After class, I stayed behind and asked the teacher if he thought I should try and take some courses at a community college. If they’d even take me. And was I too late? Had I ruined my future because I’d blown off taking all of those damn tests about the War of 1812?
He gave me the best advice I’d ever gotten up until that point in my life: That I’d hate it and drop out. That I should spend some time living and figuring life out for myself.
I distinctly remember him then saying “Grades aren’t a reflection of intelligence. Not everyone is meant to fit into those types of boxes. College won’t open any doors for you that you can’t open yourself.”
I took that advice to heart.
How It’s Going Now
Flash forward to now: Not only did I open those doors myself, I write for a living. In fact, outside of teaching copywriting courses, I run a full-blown copywriting and content writing agency. My agency writes for some of the boldest, biggest brands on the planet. And we EXCEL at it.
When I hire writers, I don’t even look to see where they went to school…or IF they went to school. I hire based on skill and drive. I hire writers who also knew they never wanted to be sentenced to a cubicle prison, and that true intelligence is the ability to think for yourself and translate facts into nuance.
I hire people who know in their hearts that they were always meant to be writers.
And I did this all without a college degree.
Do You Need a Degree to Be a Copywriter?
Copywriting is one of those careers where you don’t necessarily need a piece of paper saying that what YOU put down on paper is good enough.
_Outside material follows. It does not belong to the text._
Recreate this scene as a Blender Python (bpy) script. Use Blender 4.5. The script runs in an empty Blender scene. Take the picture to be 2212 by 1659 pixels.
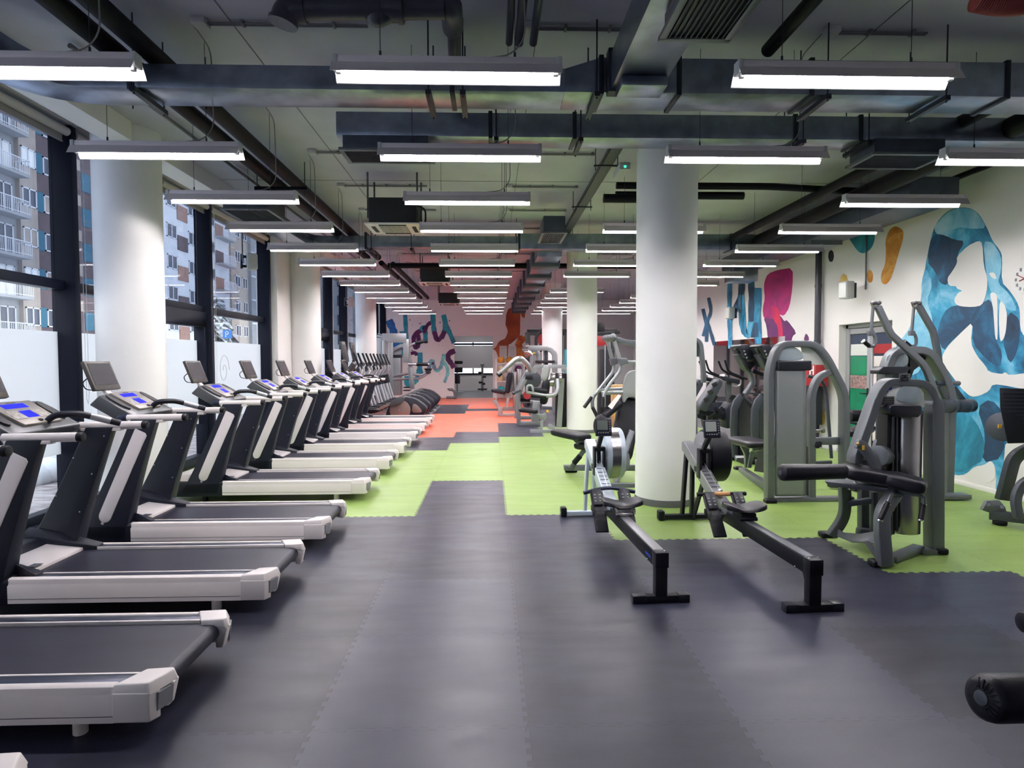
import bpy, bmesh, math, random
from mathutils import Vector, Matrix
random.seed(7)
COL = bpy.context.scene.collection
V = Vector
# ------------------------------------------------------------------ camera
F_PX, YAW, PIT, ROL, EYE = 1365.7, -.03245, -.03937, -.00275, 1.6266
CC = V((0, 0, EYE))
_fw = Matrix.Rotation(YAW, 3, 'Z') @ V((0, math.cos(PIT), math.sin(PIT)))
_rt = Matrix.Rotation(YAW, 3, 'Z') @ V((1, 0, 0))
_up = _rt.cross(_fw)
_r2 = math.cos(ROL)*_rt + math.sin(ROL)*_up
_u2 = -math.sin(ROL)*_rt + math.cos(ROL)*_up
def ray(x, y): return _fw + _r2*((x-1106)/F_PX) - _u2*((y-829.5)/F_PX)
def p(x, y, Y):
    d = ray(x, y); return CC + d*(Y/d.y)
def px_(x, y, X):
    d = ray(x, y); return CC + d*(X/d.x)
def pz(x, y, z=0):
    d = ray(x, y); return CC + d*((z-EYE)/d.z)
cd = bpy.data.cameras.new('camera'); cam = bpy.data.objects.new('camera', cd); COL.objects.link(cam)
cd.sensor_fit = 'HORIZONTAL'; cd.sensor_width = 36; cd.lens = F_PX/2212*36; cd.clip_start = .05; cd.clip_end = 500
M3 = Matrix((_r2, _u2, -_fw)).transposed()
cam.matrix_world = Matrix.Translation(CC) @ M3.to_4x4()
sc = bpy.context.scene; sc.camera = cam
sc.view_settings.view_transform = 'Standard'; sc.view_settings.look = 'None'
sc.view_settings.exposure = 0; sc.view_settings.gamma = 1; sc.view_settings.use_curve_mapping = False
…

Yes, EDUCATION IS IMPORTANT in any field you’re in, by my point here is that the education you need isn’t always the education society tells you is the “right one.”
Go to a four-year school if that’s for you.
Take online copywriting courses if that’s for you.
Learn by experience if that’s for you.
But no matter how you learn, do it in a way that helps you write your OWN story.
Because If in your heart you know you’re a writer, you’ll find a way to be one because you know, deep inside, there was never any other option.